The task.
How many of the lines contain the string "recreates"? Give the number, with no other words.

Records.
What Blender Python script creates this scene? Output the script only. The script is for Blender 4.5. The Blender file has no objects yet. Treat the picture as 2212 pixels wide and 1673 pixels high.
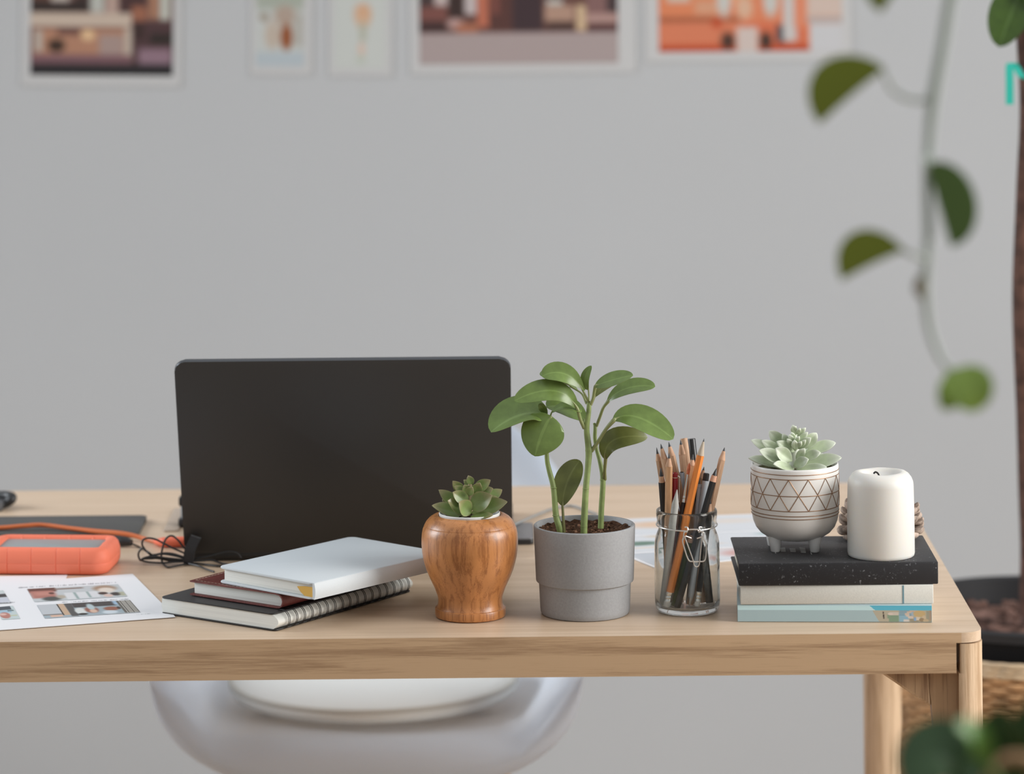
import bpy, bmesh, math, random
from mathutils import Vector, Matrix, noise
random.seed(7)
SC = bpy.context.scene
COL = SC.collection
R = math.radians
# ------------------------------------------------------------------ camera
F, HZ, CX = 7900.0, -388.0, 1106.0          # focal length (px), horizon row, axis column of a 2212x1673 frame
CAM = Vector((0, -3.3, 1.47)); ROLL = R(.55)
CR, SR = math.cos(ROLL), math.sin(ROLL)
T = 0.735                                    # desk top height
cam = bpy.data.objects.new('camera', bpy.data.cameras.new('camera')); COL.objects.link(cam)
cam.matrix_world = Matrix(((CR, SR, 0, CAM.x), (0, 0, -1, CAM.y), (-SR, CR, 0, CAM.z), (0, 0, 0, 1)))
cd = cam.data; cd.sensor_width = 36; cd.lens = F / 2212 * 36
cd.shift_y = -(836.5 - HZ) / 2212
cd.clip_start = .05; cd.clip_end = 50
cd.dof.use_dof = True; cd.dof.focus_distance = 3.37; cd.dof.aperture_fstop = 4.7
SC.camera = cam
SC.view_settings.view_transform = 'Standard'; SC.view_settings.look = 'None'
SC.view_settings.gamma = 1; SC.view_settings.exposure = 0.0
SC.cycles.use_denoising = True
# ------------------------------------------------------------------ light
w = bpy.data.worlds.new('world'); SC.world = w; w.use_nodes = True
bg = w.node_tree.nodes['Background']; bg.inputs[0].default_value = (.95, .975, 1, 1); bg.inputs[1].default_value = 1
_n = w.node_tree.nodes; _l = w.node_tree.links
_tc = _n.new('ShaderNodeTexCoord'); _sx = _n.new('ShaderNodeSeparateXYZ'); _mr = _n.new('ShaderNodeMapRange')
_mr.inputs[1].default_value = -.1; _mr.inputs[2].default_value = .9; _mr.inputs[3].default_value = .325; _mr.inputs[4].default_value = .62
_l.new(_tc.outputs['Generated'], _sx.inputs[0]); _l.new(_sx.outputs[2], _mr.inputs[0]); _l.new(_mr.outputs[0], bg.inputs[1])
def area(name, loc, target, sx, sy, power, color):
    l = bpy.data.lights.new(name, 'AREA'); l.shape = 'RECTANGLE'; l.size = sx; l.size_y = sy; l.energy = power; l.color = color
    o = bpy.data.objects.new(name, l); COL.objects.link(o); o.location = loc
    o.rotation_euler = (Vector(target) - Vector(loc)).to_track_quat('-Z', 'Z').to_euler(); return o
area('window_daylight', (2.36, -.55, 1.75), (0, -.1, 1.0), 1.6, 1.4, 86, (1, .988, .965))
area('left_daylight_fill', (-2.9, .75, 1.75), (-.15, .95, .45), 1.5, 1.3, 18, (.88, .94, 1)).data.spread = R(75)  # unseen left window's light, beam narrowed and aimed to lift the chair seat

# ------------------------------------------------------------------ pixel helpers
def ray(px, py):
    u = (px - CX) / F; v = -(py - HZ) / F
    return Vector((u * CR + v * SR, 1, -u * SR + v * CR))
def Uy(px, py, y): r = ray(px, py); return CAM + r * (y - CAM.y)
def Uz(px, py, z): r = ray(px, py); return CAM + r * ((z - CAM.z) / r.z)
def lin(c):
    return tuple(((v / 255) / 12.92 if v / 255 <= .04045 else ((v / 255 + .055) / 1.055) ** 2.4) for v in c)

# ------------------------------------------------------------------ materials
MATS = {}
def mat(name, col, rough=.5, spec=.5, metal=0, var=.0, vscale=60, bump=0, bscale=200, coat=0, sss=0, sheen=0, trans=0):
    if name in MATS: return MATS[name]
    m = bpy.data.materials.new(name); m.use_nodes = True; nt = m.node_tree; b = nt.nodes['Principled BSDF']
    c = (*col, 1)
    b.inputs['Base Color'].default_value = c; b.inputs['Roughness'].default_value = rough
    b.inputs['Specular IOR Level'].default_value = spec; b.inputs['Metallic'].default_value = metal
    b.inputs['Coat Weight'].default_value = coat; b.inputs['Coat Roughness'].default_value = .15
    b.inputs['Sheen Weight'].default_value = sheen
    if sss:
        b.inputs['Subsurface Weight'].default_value = sss; b.inputs['Subsurface Radius'].default_value = (.012, .008, .005); b.inputs['Subsurface Scale'].default_value = .6
    tc = nt.nodes.new('ShaderNodeTexCoord')
    if var:
        n = nt.nodes.new('ShaderNodeTexNoise'); n.inputs['Scale'].default_value = vscale; n.inputs['Detail'].default_value = 5
        nt.links.new(tc.outputs['Object'], n.inputs['Vector'])
        rp = nt.nodes.new('ShaderNodeValToRGB')
        rp.color_ramp.elements[0].position = .3; rp.color_ramp.elements[1].position = .7
        rp.color_ramp.elements[0].color = (*[x * (1 - var) for x in col], 1)
        rp.color_ramp.elements[1].color = (*[min(1, x * (1 + var)) for x in col], 1)
        nt.links.new(n.outputs[0], rp.inputs[0]); nt.links.new(rp.outputs[0], b.inputs['Base Color'])
    if bump:
        n2 = nt.nodes.new('ShaderNodeTexNoise'); n2.inputs['Scale'].default_value = bscale; n2.inputs['Detail'].default_value = 3
        nt.links.new(tc.outputs['Object'], n2.inputs['Vector'])
        bp = nt.nodes.new('ShaderNodeBump'); bp.inputs['Strength'].default_value = bump; bp.inputs['Distance'].default_value = .002
        nt.links.new(n2.outputs[0], bp.inputs['Height']); nt.links.new(bp.outputs[0], b.inputs['Normal'])
    if trans:
        b.inputs['Transmission Weight'].default_value = trans
    MATS[name] = m; return m
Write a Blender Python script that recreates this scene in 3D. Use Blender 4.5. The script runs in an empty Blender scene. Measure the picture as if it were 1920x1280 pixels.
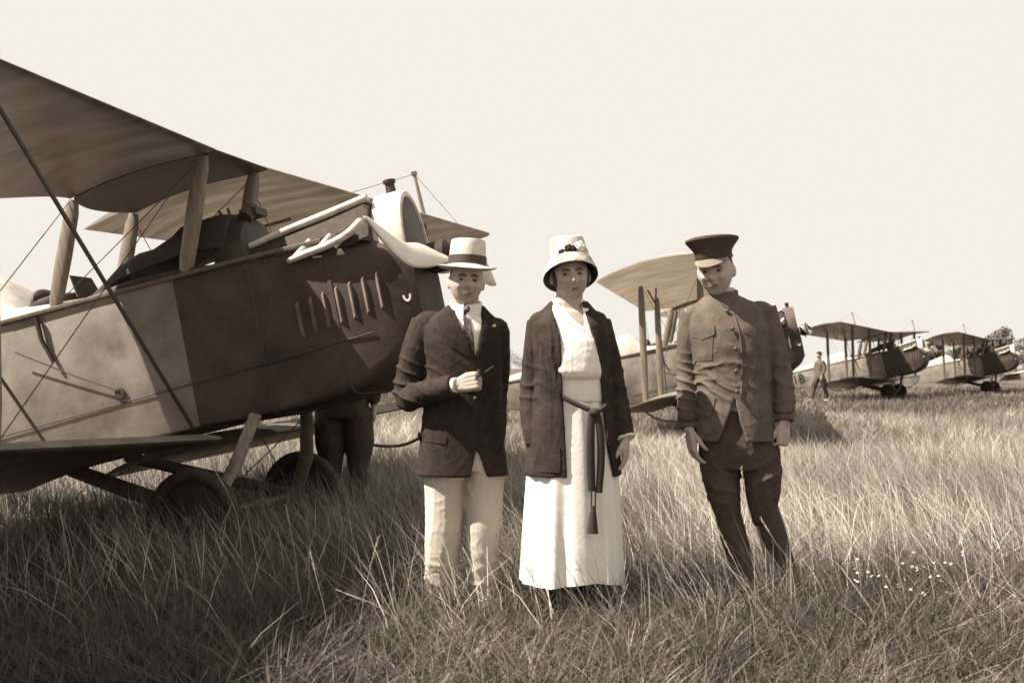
import bpy, bmesh, math, random
import numpy as np
from mathutils import Vector, Matrix, noise
from mathutils.bvhtree import BVHTree

random.seed(7)
rng = np.random.default_rng(11)
S = bpy.context.scene
COL = S.collection
PI = math.pi
R = math.radians

# ------------------------------------------------------------------ camera, sky, sun, exposure
CAM_H = 1.15
cam_d = bpy.data.cameras.new('camera')
cam = bpy.data.objects.new('camera', cam_d)
COL.objects.link(cam)
cam.location = (0, 0, CAM_H)
cam.rotation_euler = (R(90), 0, 0)
cam_d.sensor_width = 36.0
cam_d.lens = 36.0 * 2200 / 1920
cam_d.shift_y = 50 / 1920
cam_d.clip_end = 4000
cam_d.dof.use_dof = True
cam_d.dof.focus_distance = 5.8
cam_d.dof.aperture_fstop = 5.6
S.camera = cam

SUN_DIR = Vector((-0.62, -0.12, 0.77)).normalized()      # towards the sun
elev = math.asin(SUN_DIR.z)
azim = math.atan2(SUN_DIR.x, SUN_DIR.y)
world = bpy.data.worlds.new('World')
S.world = world
world.use_nodes = True
wn = world.node_tree
wn.nodes.clear()
sky = wn.nodes.new('ShaderNodeTexSky')
sky.sky_type = 'NISHITA'
sky.sun_disc = False
sky.sun_elevation = elev
sky.sun_rotation = azim
sky.dust_density = 4.0
sky.air_density = 1.0
bw = wn.nodes.new('ShaderNodeRGBToBW')
mn = wn.nodes.new('ShaderNodeMath'); mn.operation = 'MINIMUM'; mn.inputs[1].default_value = 3.45
mx = wn.nodes.new('ShaderNodeMath'); mx.operation = 'MAXIMUM'; mx.inputs[1].default_value = 3.3
tint = wn.nodes.new('ShaderNodeMix'); tint.data_type = 'RGBA'; tint.blend_type = 'MULTIPLY'
tint.inputs[0].default_value = 1.0
tint.inputs[7].default_value = (1.0, 0.938, 0.85, 1)
bg = wn.nodes.new('ShaderNodeBackground')
bg.inputs['Strength'].default_value = 0.105
wo = wn.nodes.new('ShaderNodeOutputWorld')
wn.links.new(sky.outputs[0], bw.inputs[0])
wn.links.new(bw.outputs[0], mn.inputs[0])
wn.links.new(mn.outputs[0], mx.inputs[0])
wn.links.new(mx.outputs[0], tint.inputs[6])
wn.links.new(tint.outputs[2], bg.inputs['Color'])
wn.links.new(bg.outputs[0], wo.inputs['Surface'])

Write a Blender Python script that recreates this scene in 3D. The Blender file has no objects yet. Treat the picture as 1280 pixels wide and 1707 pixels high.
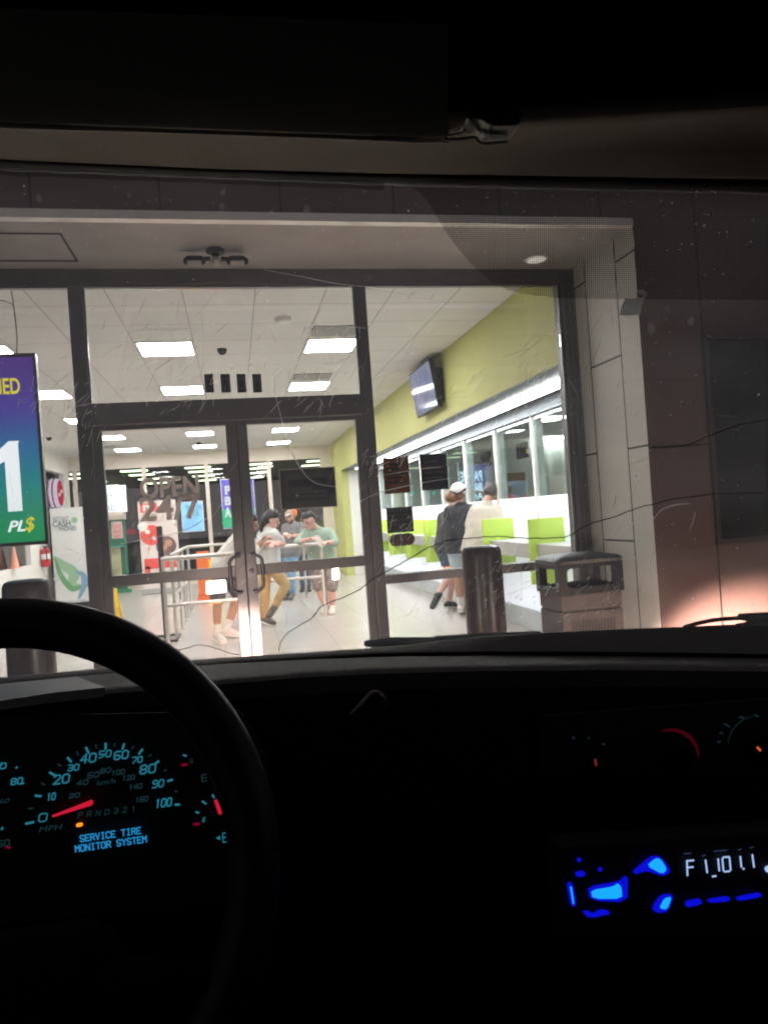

Result of the exercise.
2